As foreshadowed by the National Labor Relations Board’s (the “Board”) Spring 2022 rulemaking agenda (discussed in our prior post here), Chair Lauren McFerran, Member Gwynne A. Wilcox, and Member David M. Prouty published a Notice of Proposed Rulemaking (“NPRM”) on Friday, November 4, 2022, proposing to rescind a final rule that the Board issued in April 2020 (“the 2020 Rule”), codified at 29 C.F.R. 103.20–22.

The 2020 Rule modified representation elections in three main ways (discussed in our prior post here): (1) replacing the so-called blocking-charge policy with a vote-and-impound procedure, (2) reinstating Dana Corp. challenges to voluntary recognition, and (3) requiring “positive evidence” of majority support for voluntary recognition in the construction industry.

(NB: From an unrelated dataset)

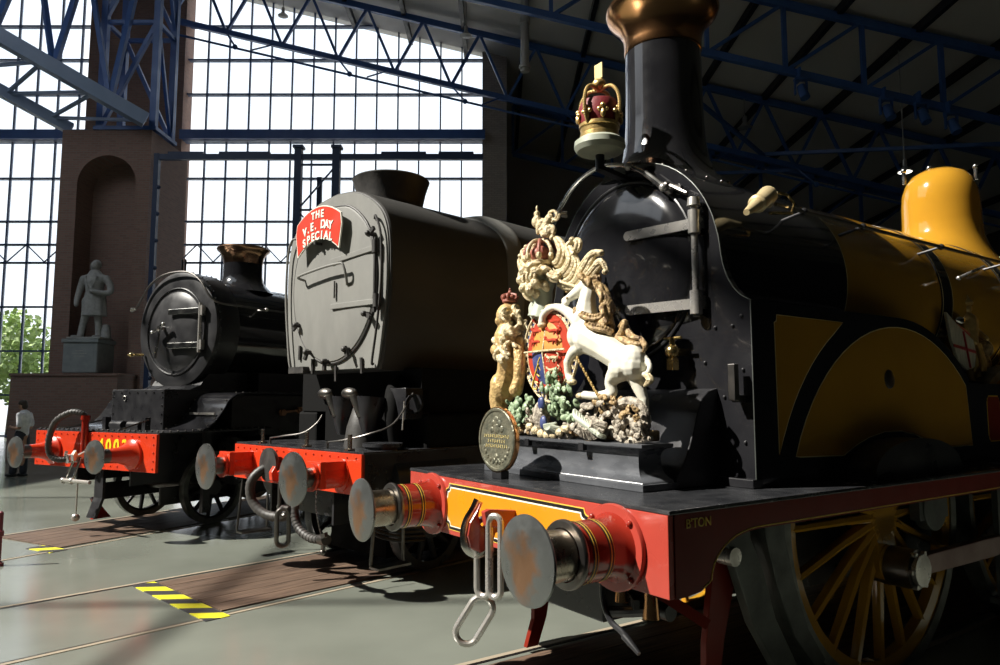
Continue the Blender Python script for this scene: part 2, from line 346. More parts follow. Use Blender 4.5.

The changes proposed to these three important representation issues are discussed in greater detail below.  Now that the NPRM has been formally issued, the public has 60 days—i.e., until January 3, 2023—to submit comments before the NPRM is implemented.

Proposal #1: Reinstate The Blocking-Charge Policy

The Board proposes to reinstate the blocking-charge policy, as most recently reflected in a 2014 rule, which would enable a party to block an election indefinitely by filing an unfair labor practice (“ULP”) charge. In practice, this policy often allows an incumbent union to use a ULP charge to delay a decertification election.

By comparison, under the 2020 Rule, elections proceed as scheduled—even if a ULP is pending— and the votes are counted unless the charge challenges the circumstances around (or showing of interest supporting) the petition or alleges the employer dominated the union to disestablish a bargaining relationship—in such cases, the votes are impounded (i.e., not counted).

Proposal #2: Reinstate The Immediate Voluntary-Recognition Bar As It Existed Under Lamons Gasket

The Board next proposes to return to voluntary-recognition bar law and jurisprudence, as it existed under Lamons Gasket, Co., 357 NLRB 739 (2011), a decision in which the Board overruled Dana Corp., 351 NLRB 434 (2007), and established that an employer’s voluntary recognition of a union immediately barred the filing of an election petition for between 6 months to one year after the parties’ first bargaining session.

The still-operative 2020 Rule reinstated Dana Corp. challenges to voluntary recognition, under which employees receive 45 days to petition for a Board-conducted, secret-ballot election after their employer gives notice of voluntarily recognizing a union under NLRA Section 9(a).

Proposal #3: Rescind Requirement Of Unions In Construction Industry To Show Affirmative Evidence Of Majority Support To Convert 8(f) To 9(a) Relationship

 The Board proposes to rescind the 2020 Rule’s requirements for establishing a voluntary-recognition bargaining relationship in the construction industry—and return to the Board’s application of the voluntary-recognition and contract bars in the construction industry, per Staunton Fuel & Material, 335 NLRB 717 (2001) and Casale Industries, 311 NLRB 951 (1993).

In the construction industry, NLRA Section 8(f) allows employers and unions to form a collective bargaining relationship through what are often called “pre-hire” agreements, even absent the support of a majority of employees.  8(f) relationships last as long as the term of the contract, unless the parties agree to extend.  All other employer/union relationships, which are formed pursuant to NLRA Section 9(a), last indefinitely, even after the CBA term expires, unless the union no longer maintains majority support of the workforce.

Under Staunton Fuel, a union could convert a Section 8(f) agreement with a construction industry employer to a “full” Section 9(a) agreement through contract language alone—e.g., that the agreement was subject to Section 9(a) and/or that the union has majority support of the employees.  Accordingly, before the 2020 Rule took effect, many construction-industry unions insisted on including such language to maintain their foothold in the relationship. And until the 2020 Rule overruled Casale Industries, the Board would not entertain a claim challenging a construction-industry union’s majority-support if an election petition had not been filed within 6 months of the employer’s voluntary recognition under 9(a).

As always, we will keep you updated on any further developments.